Un enjeu économique. Les marges de manœuvres budgétaires des collectivités sont de plus en plus réduites et l’année 2023 en est une parfaite illustration : perte d’autonomie fiscale, augmentation des factures énergétiques, hausse du point d’indice des fonctionnaires, dotations de l’Etat qui ne compensent pas le taux d’inflation…face à une contrainte budgétaire de plus en plus forte, les collectivités se retrouvent à devoir faire des arbitrages budgétaires peu rationnels parfois, où on compare des masses budgétaires incomparables parfois ( confusion entre le court et long terme, coupes budgétaires d’urgence…). Ici aussi, un dialogue territorial peut permettre une plus grande cohérence de décision.

Pouvez-vous nous présenter une expérience dans le Sud Aquitain qui vous semble particulièrement emblématique ?

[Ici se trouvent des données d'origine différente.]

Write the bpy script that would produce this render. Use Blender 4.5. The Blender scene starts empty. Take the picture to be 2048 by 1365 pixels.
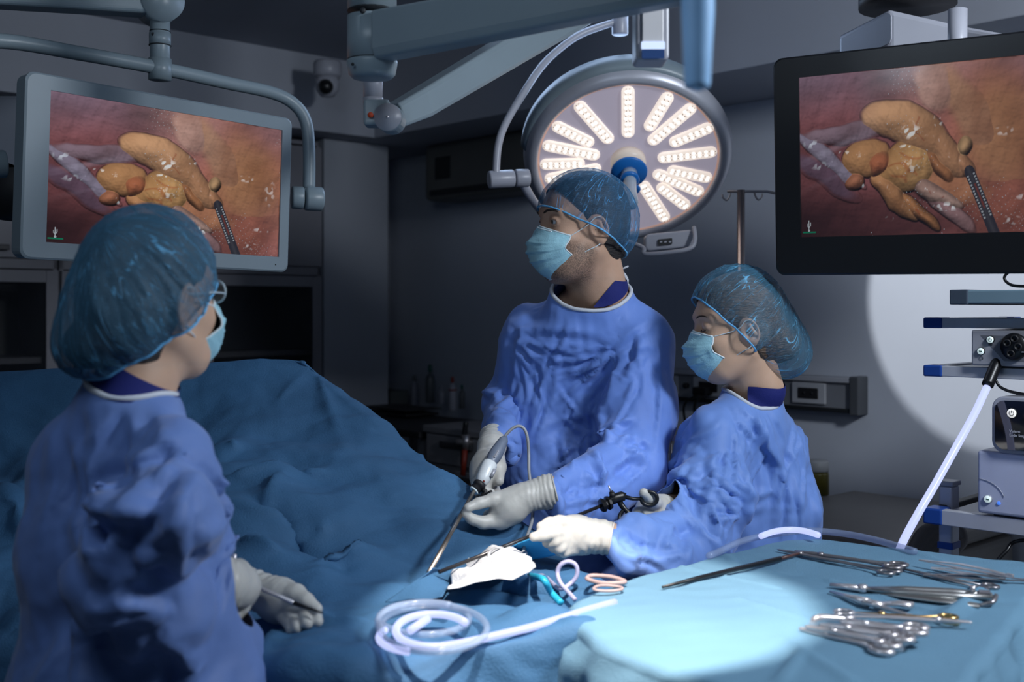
import bpy, bmesh, math, random
import numpy as np
from mathutils import Vector, Matrix
PI = math.pi
scene = bpy.context.scene
COL = scene.collection
rng = np.random.RandomState(7)
random.seed(7)

# ------------------------------------------------------------------ camera
FPX, HORIZON, CX, EYE = 2048 * 40 / 36.0, 620.0, 1024.0, 1.48
cam_d = bpy.data.cameras.new('camera'); cam = bpy.data.objects.new('camera', cam_d); COL.objects.link(cam)
cam.location = (0, 0, EYE); cam.rotation_euler = (PI / 2, 0, 0)
cam_d.lens = 40; cam_d.sensor_width = 36; cam_d.shift_y = -(682.5 - HORIZON) / 2048
cam_d.dof.use_dof = True; cam_d.dof.focus_distance = 2.6; cam_d.dof.aperture_fstop = 3.2
cam_d.clip_start = 0.05
scene.camera = cam
scene.view_settings.view_transform = 'Standard'; scene.view_settings.look = 'None'
scene.view_settings.gamma = 1.0; scene.view_settings.use_curve_mapping = False
scene.view_settings.exposure = 0.0
# ------------------------------------------------------------------ world
w = bpy.data.worlds.new('world'); scene.world = w; w.use_nodes = True
w.node_tree.nodes['Background'].inputs[0].default_value = (0.27, 0.37, 0.52, 1)
w.node_tree.nodes['Background'].inputs[1].default_value = 0.10


def V3(*a): return np.array(a, float)


def look(o, target):
    d = Vector(target) - Vector(o.location)
    o.rotation_euler = d.to_track_quat('-Z', 'Y').to_euler()


def area(name, loc, target, size, power, color, size_y=None):
    l = bpy.data.lights.new(name, 'AREA'); l.energy = power; l.color = color; l.size = size
    if size_y: l.shape = 'RECTANGLE'; l.size_y = size_y
    o = bpy.data.objects.new(name, l); COL.objects.link(o); o.location = loc; look(o, target); return o


def spot(name, loc, target, power, color, angle, blend=.15, radius=.05):
    l = bpy.data.lights.new(name, 'SPOT'); l.energy = power; l.color = color
    l.spot_size = math.radians(angle); l.spot_blend = blend; l.shadow_soft_size = radius
    o = bpy.data.objects.new(name, l); COL.objects.link(o); o.location = loc; look(o, target); return o


# the lamp heads of the theatre (two above the field, one by the ceiling for the wall) and added soft key and fill lights, no fixtures
spot('operating_light_beam', (.16, 1.42, 1.93), (.13, 1.82, 1.0), 125, (1, .89, .80), 40, .08, .03)
spot('operating_light_beam', (.75, 1.55, 2.35), (.14, 2.40, 1.12), 42, (.95, .97, 1), 20, .35, .04)
spot('wall_light_beam', (.25, 2.75, 2.45), (1.58, 3.82, 1.58), 128, (.95, .98, 1), 26, .05, .02)
area('added_soft_light', (1.7, 1.1, 2.5), (.2, 2.7, 1.1), .35, 44, (.84, .91, 1))
area('added_soft_light', (-.6, .8, 2.5), (-.1, 2.8, 1.2), .7, 8, (.7, .84, 1))
area('added_soft_light', (.2, 3.5, 2.3), (-.2, 2.0, 1.0), .6, 5, (.5, .68, 1))

# ------------------------------------------------------------------ helpers
def at(px, py, Y):
    return V3((px - CX) / FPX * Y, Y, EYE - (py - HORIZON) / FPX * Y)


def on_plane(px, py, p0, n):
    r = V3((px - CX) / FPX, 1, -(py - HORIZON) / FPX); o = V3(0, 0, EYE)
    return o + r * (np.dot(np.array(p0, float) - o, n) / np.dot(r, n))


def on_z(px, py, z): return on_plane(px, py, (0, 0, z), V3(0, 0, 1))


def nrm(v): v = np.array(v, float); return v / (np.linalg.norm(v) + 1e-12)


MATS = {}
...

Je citerais l’initiative d’Espace Pérenne de Dialogue Territorial (EPDT). C’est un espace de dialogue permanent pour préparer les littoraux aux enjeux de transition écologique. Cette initiative récente, portée par Surfrider Foudation avec le soutien de la région Aquitaine et la Direction interrégionale de la Mer (DIRM) a plusieurs vertus. D’abord, cet espace permet un dialogue entre des acteurs concernés par un territoire identifié (le littoral) distinct des territoires institutionnels comme le département ou la région. Ensuite, cette instance regroupe des acteurs divers tels que des organisations politiques et administratives du territoire, des organisations représentatives des usagers de l’océan, des organisations de protection de l’océan et sa biodiversité, et des acteurs économiques en lien avec l’océan et le littoral. Précisons juste qu’il a été décidé de ne pas inviter d’élus au sein de cet espace afin d’éviter des prises de position politiques dans le dialogue. Par ailleurs, cette instance de dialogue cherche à créer de la confiance et des formes de dialogue dans un contexte hors projet. Et c’est tout l’intérêt de ce type d’espace. La confiance demande un temps d’acculturation et un accompagnement des différents acteurs pour apprendre à dialoguer. L’EPDT n’est donc ni un espace de décision, ni d’exécution. Il permet de structurer le dialogue, partager des connaissances, produire un avis concerté pour mobiliser ensuite ou parties prenantes clés. Ici, ce n’est donc pas le projet qui initie le dialogue de manière contrainte, mais c’est la capacité à dialoguer dans la durée qui va faire émerger des projets et solutions.